**What this task involves:** Print the listing as it stands, omitting all images.

**Recorded data:**
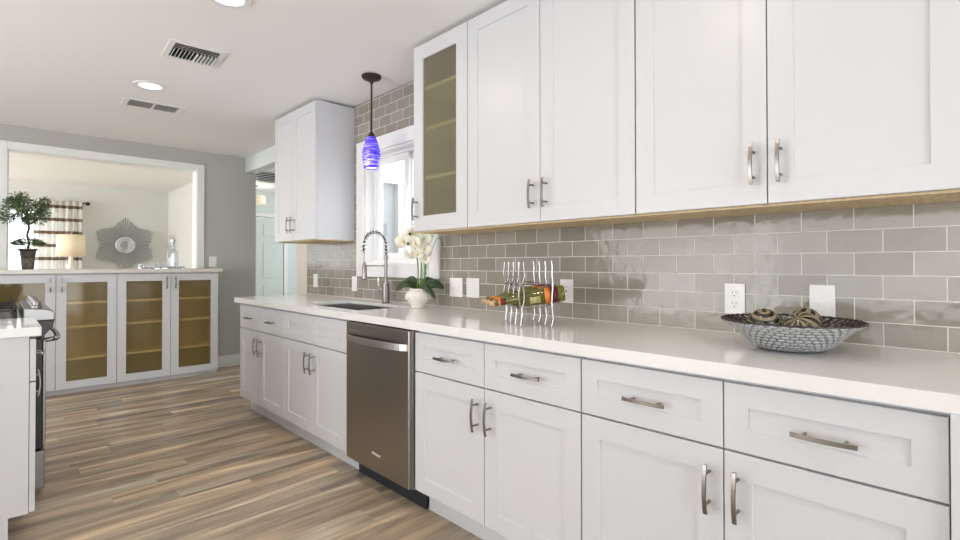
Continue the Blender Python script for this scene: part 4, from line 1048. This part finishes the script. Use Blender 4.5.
def at_len(l):
    for i in range(len(pro)-1):
        if l <= L_[i+1] or i == len(pro)-2:
            u_ = (l-L_[i])/(L_[i+1]-L_[i]); a, b = pro[i], pro[i+1]; q = math.hypot(b[0]-a[0], b[1]-a[1])
            return a[0]+(b[0]-a[0])*u_, a[1]+(b[1]-a[1])*u_, (b[0]-a[0])/q, (b[1]-a[1])/q
for rw in range(rows_):
    r, z, tx, tz = at_len(L_[-1]*(rw+.5)/rows_); hh = L_[-1]/rows_*.47; nc = 38; hw = PI*r/nc*1.02
    for k in range(nc):
        a = 2*PI*(k + .5*(rw % 2))/nc; ca, sa = math.cos(a), math.sin(a)
        T = Vector((-sa, ca, 0)); Vv = Vector((tx*ca, tx*sa, tz)); Nn = Vector((tz*ca, tz*sa, -tx)); c0 = Vector((r*ca, r*sa, z)) + Nn*.0006
        m4 = Matrix((( T.x*hw, Vv.x*hh, Nn.x*.0036, c0.x), (T.y*hw, Vv.y*hh, Nn.y*.0036, c0.y), (T.z*hw, Vv.z*hh, Nn.z*.0036, c0.z), (0, 0, 0, 1)))
        we.unit_ball(m4)
we.build('weave', 'bowl', bw, smooth=True, angle=80)
wi = MB(); M['strand'] = mat('dark_strand', (.06, .055, .05), .35, .4)
for sg in (-1, 1):
    for k in range(44):
        a = 2*PI*k/44
        wi.tube([((r-.003)*math.cos(a + sg*.5*i/NP), (r-.003)*math.sin(a + sg*.5*i/NP), z+.005) for i, (r, z) in enumerate(pro) if i > 14 and i % 2], .0021, 5)
wi.build('inner_strands', 'strand', bw, smooth=True)
MB().tube([(.194*math.cos(a), .194*math.sin(a), .0905 + .0012*math.sin(a*44)) for a in [2*PI*k/180 for k in range(180)]], .0028, 6, closed=True).build('rim', 'strand', bw, smooth=True)
def deco(u_, f, z, r, m, label, rot):
    p = Vector((bx_, by_, CT)) + Rt*u_ + Fw*f + Uz*z
    o = MB().ball((0, 0, 0), r, u=40, v=24).build('decorative_ball', m, smooth=True, angle=80)
    o.location = p; o.rotation_euler = (Rt*rot[0] + Fw*rot[1] + Uz*rot[2]).to_track_quat('Z', 'Y').to_euler(); return tag(o, label, 'ornament', 'striped balls in the woven bowl')
deco(-.070, .020, .078, .048, 'spiral', 'black and tan ball with a spiral band in the woven bowl', (-.12, -.40, .85))
deco(.006, -.052, .070, .052, 'leafball', 'black and tan leaf striped ball in front in the woven bowl', (-.60, -.45, .65))
deco(.070, .034, .082, .046, 'leafball', 'black and tan ball partly hidden behind the leaf striped one in the bowl', (.35, .25, .9))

**Written response:**
Continue the Blender Python script for this scene: part 4, from line 1048. This part finishes the script. Use Blender 4.5.
def at_len(l):
    for i in range(len(pro)-1):
        if l <= L_[i+1] or i == len(pro)-2:
            u_ = (l-L_[i])/(L_[i+1]-L_[i]); a, b = pro[i], pro[i+1]; q = math.hypot(b[0]-a[0], b[1]-a[1])
            return a[0]+(b[0]-a[0])*u_, a[1]+(b[1]-a[1])*u_, (b[0]-a[0])/q, (b[1]-a[1])/q
for rw in range(rows_):
    r, z, tx, tz = at_len(L_[-1]*(rw+.5)/rows_); hh = L_[-1]/rows_*.47; nc = 38; hw = PI*r/nc*1.02
    for k in range(nc):
        a = 2*PI*(k + .5*(rw % 2))/nc; ca, sa = math.cos(a), math.sin(a)
        T = Vector((-sa, ca, 0)); Vv = Vector((tx*ca, tx*sa, tz)); Nn = Vector((tz*ca, tz*sa, -tx)); c0 = Vector((r*ca, r*sa, z)) + Nn*.0006
        m4 = Matrix((( T.x*hw, Vv.x*hh, Nn.x*.0036, c0.x), (T.y*hw, Vv.y*hh, Nn.y*.0036, c0.y), (T.z*hw, Vv.z*hh, Nn.z*.0036, c0.z), (0, 0, 0, 1)))
        we.unit_ball(m4)
we.build('weave', 'bowl', bw, smooth=True, angle=80)
wi = MB(); M['strand'] = mat('dark_strand', (.06, .055, .05), .35, .4)
for sg in (-1, 1):
    for k in range(44):
        a = 2*PI*k/44
        wi.tube([((r-.003)*math.cos(a + sg*.5*i/NP), (r-.003)*math.sin(a + sg*.5*i/NP), z+.005) for i, (r, z) in enumerate(pro) if i > 14 and i % 2], .0021, 5)
wi.build('inner_strands', 'strand', bw, smooth=True)
MB().tube([(.194*math.cos(a), .194*math.sin(a), .0905 + .0012*math.sin(a*44)) for a in [2*PI*k/180 for k in range(180)]], .0028, 6, closed=True).build('rim', 'strand', bw, smooth=True)
def deco(u_, f, z, r, m, label, rot):
    p = Vector((bx_, by_, CT)) + Rt*u_ + Fw*f + Uz*z
    o = MB().ball((0, 0, 0), r, u=40, v=24).build('decorative_ball', m, smooth=True, angle=80)
    o.location = p; o.rotation_euler = (Rt*rot[0] + Fw*rot[1] + Uz*rot[2]).to_track_quat('Z', 'Y').to_euler(); return tag(o, label, 'ornament', 'striped balls in the woven bowl')
deco(-.070, .020, .078, .048, 'spiral', 'black and tan ball with a spiral band in the woven bowl', (-.12, -.40, .85))
deco(.006, -.052, .070, .052, 'leafball', 'black and tan leaf striped ball in front in the woven bowl', (-.60, -.45, .65))
deco(.070, .034, .082, .046, 'leafball', 'black and tan ball partly hidden behind the leaf striped one in the bowl', (.35, .25, .9))